Sometimes, when bees are surly, it’s because they have a bad queen and beekeepers will replace bad queens. So what do bees do when they’re angry? Dive bomb, kamikaze-style, and die while stinging the next available warm body. Bees are attracted to carbon dioxide. Our garden has become a dangerous war zone and we have the welts to show for it. Who really is on top of this food chain?

Our next move is to help out the bees by clearing their flight deck. The brush and trees around the hives are blocking their access to the cherry and apple trees. So we will move the hives out for the tree trimmers (I don’t think that they will want to negotiate with these stingers). We have to move the hives more than two miles away, because if they are closer, the bees will find their way back to their original place and reset up their hive!

Clearly the only response to this battle royale is to eat more honey. Here is a favorite honeyed salad dressing. Yes, our honey (stinging bees not included!) is available at Kitchen Conservatory.

Grilled Shrimp Skewers on Honey Cucumber Salad

shrimp.jpgFor the shrimp:

  • 2 pounds shrimp, peeled and deveined
  • 1 pound pitted olives
  • 6 garlic cloves, minced
  • 1 teaspoon hot red pepper flakes
  • 1 ½ teaspoons smoked Spanish paprika
  • 2/3 cup dry sherry
  • Salt and pepper to taste
  • 1/3 cup olive oil

Skewer the shrimp and olives. Mix together the garlic, red pepper, paprika, sherry, and salt and pepper. While whisking, drizzle in the oil. Pour the sauce over the shrimp and let sit for 30 minutes. Heat a grill on high and cook the shrimp skewers, 30 seconds on each side, turning once. Serve on top of the salad.

For the salad:

  • 1 cucumber, peeled and sliced
  • salt as needed
  • ½ pound feta cheese, preferably sheep’s milk
  • 1 shallot, minced
  • 2 tablespoons lime juice
  • 2 tablespoons olive oil
  • ¼ cup chopped fresh mint
  • 1 tablespoon pomegranate molasses
  • 2 tablespoons honey
  • Freshly-ground black pepper to taste

Salt the cucumbers and let sit for 15 minutes, and then squeeze dry in a ricer. Whisk together the shallot, lime juice, olive oil, pomegranate, honey, and mint. Arrange the cucumber and feta on a platter and pour over the dressing. Season with pepper. Top with the shrimp skewers.

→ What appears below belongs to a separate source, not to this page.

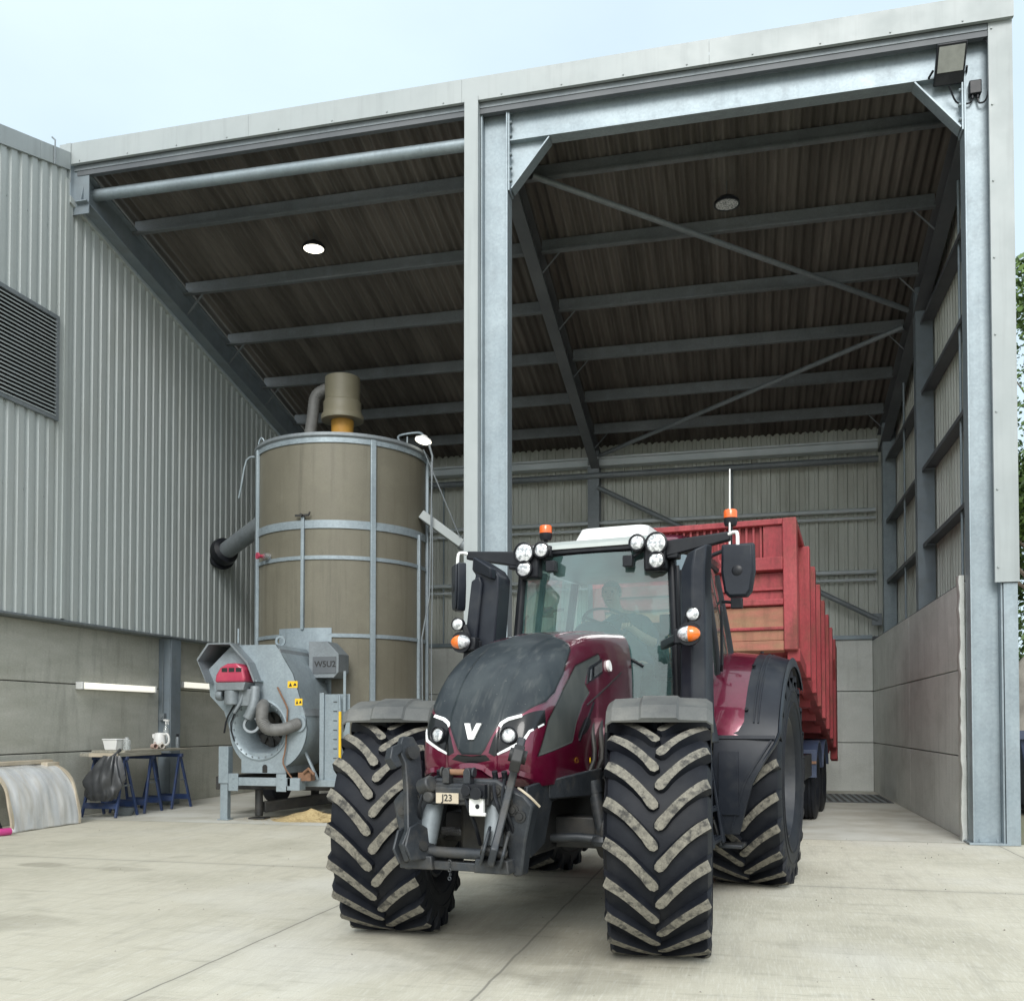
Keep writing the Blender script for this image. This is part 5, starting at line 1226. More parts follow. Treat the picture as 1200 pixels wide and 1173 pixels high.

7 Comments for “Bee-witched, Bee-othered, and Bee-wildered: Grilled Shrimp Skewers on Honey-Cucumber Salad”  

  1. Ruth

    Will you bring the bees back home after the trees are trimmed? Your honey is the best!

  2. Anne

    Yes, the bees will come home again. It’s not my honey; all credit goes to the bees who make it!

  3. Barry

    Granted, I know nothing about bees, but I would take a different approach to this problem. I’d move to a condo!

  4. Anne

    Barry, bees are a necessity. If you want to grow food (our apple and cherry trees, for example), the flowers must be pollinated in order to produce fruit. Honeybees are a wonderful labor source with surprisingly few demands (no 401Ks needed).

  5. Kirsten

    Your bees, ouch! Yikes. Two families in our cul-de-sac became honey bee keepers last weekend. I am very excited for them (and me, because I can learn!) Their queens’ wings have been clipped, and their backs have a white dot (evidently that is to mark what year that queen got her start). Each hive was provided 13,000 bees.

    Where will you move your hives?

  6. Anne

    The bees were moved Thursday night to our beekeeper’s home. In the process of moving, a hive was dropped, and bees spilled out. So we now have a small group of homeless and queenless bees buzzing around. We are not venturing into their territory.

  7. jesteiger

    Favorite recipe – and maybe even the easiest. This is a perfect condiment – Tomato Chutney!! Thank you for the recipe in your class, Barb.